Nel suo intervento, Spadaro ha invitato i presenti a riscoprire il senso profondo della presenza cristiana nel digitale: non una strategia di comunicazione, ma una testimonianza viva e autentica. «Non vi chiedo di brillare, ma di bruciare», ha affermato, esortando i missionari digitali a essere fuoco che scalda, illumina e accompagna. Il web non è solo un mezzo, ma un luogo reale «da abitare con fede», e l’algoritmo conosce i dati, ma non l’anima: per questo la vera influenza nasce dall’amore, non dalla performance. Non si tratta di «creare fanbase», ma fraternità; non di rincorrere approvazione, ma di generare legami. In proposito, il gesuita rivolgendosi ai ragazzi ha detto: «Il vostro valore non è nel numero di like, ma nella verità che riuscite a portare. E quando nessuno mette like, quando un post “va male”, quando un video “non funziona”, ricordatevi: anche Gesù, sulla croce, sembrava un fallimento. Ma era lì proprio che accadeva la salvezza, in quel fallimento».

In un’epoca dominata da reazioni e polemiche, la sfida è comunicare con compassione e visione, restando umani, «radicati» in Dio e capaci di accendere speranza. Il digitale, ha sottolineato, ha bisogno di testimoni più che di tecnici. «Anche la parola “influencer” sta cambiando», ha riflettuto il religioso rimarcando la diffusione del termine “creator”: «Perché? Perché l’influenza non basta più. Le aziende, i media, la cultura stessa non cercano più solo chi sposta l’opinione, ma chi crea valore». Un “creator”, infatti, «non è solo uno che “porta traffico”. È uno che genera realtà e mette al mondo nuovi immaginari». Di qui l’invito da parte del sottosegretario sacerdote, giornalista e scrittore non a influenzare «come fa il marketing» bensì a «creare come fa il Vangelo, a generare narrazioni nuove. Non per vendere, ma per salvare; non per spostare l’opinione pubblica, ma per toccare i cuori». E se nelle reti sociali nessuna informazione è neutra, occorre che ciascuno si assuma «le proprie responsabilità e il proprio compito nella conoscenza»: in questo senso occorre attenzione al «rischio di pensare che un post funziona se è in qualche modo sexy, al maschile o al femminile o “genderless”, addirittura sfoggiando un “appeal” da messa in posa». Di fatto, ha concluso, non solo «non esiste un physique du rôle cattolico», ma l’ostentazione della potenza propria dell’attrazione, «rischia sempre di essere seduttiva e dunque di vanificare il messaggio stesso che, pur in buona fede, si intende comunicare».
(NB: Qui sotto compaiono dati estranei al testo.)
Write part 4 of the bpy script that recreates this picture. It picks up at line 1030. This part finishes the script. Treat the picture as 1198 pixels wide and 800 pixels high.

Nel corso della giornata sono state condivise, inoltre, alcune prospettive del Gruppo di Studio del Sinodo sulla Sinodalità, lavorando per individuare il senso di essere pienamente presenti come Chiesa nella cultura digitale. Nel pomeriggio si svolgono due tavole rotonde: una per scambi di esperienze sulla missione digitale, con rappresentanti internazionali. La seconda, sui “santi influencer di Dio”. Al termine di ciascuna, un tempo di scambi e condivisioni nei gruppi di lavoro.

A chiudere, la preghiera guidata dal cardinale Óscar Andrés Rodríguez Maradiaga, arcivescovo emerito di Tegucigalpa. In serata, infine, il cardinale José Cobo Cano, arcivescovo di Madrid, presiede, nella basilica Vaticana, l’adorazione eucaristica e la liturgia penitenziale nella basilica Vaticana.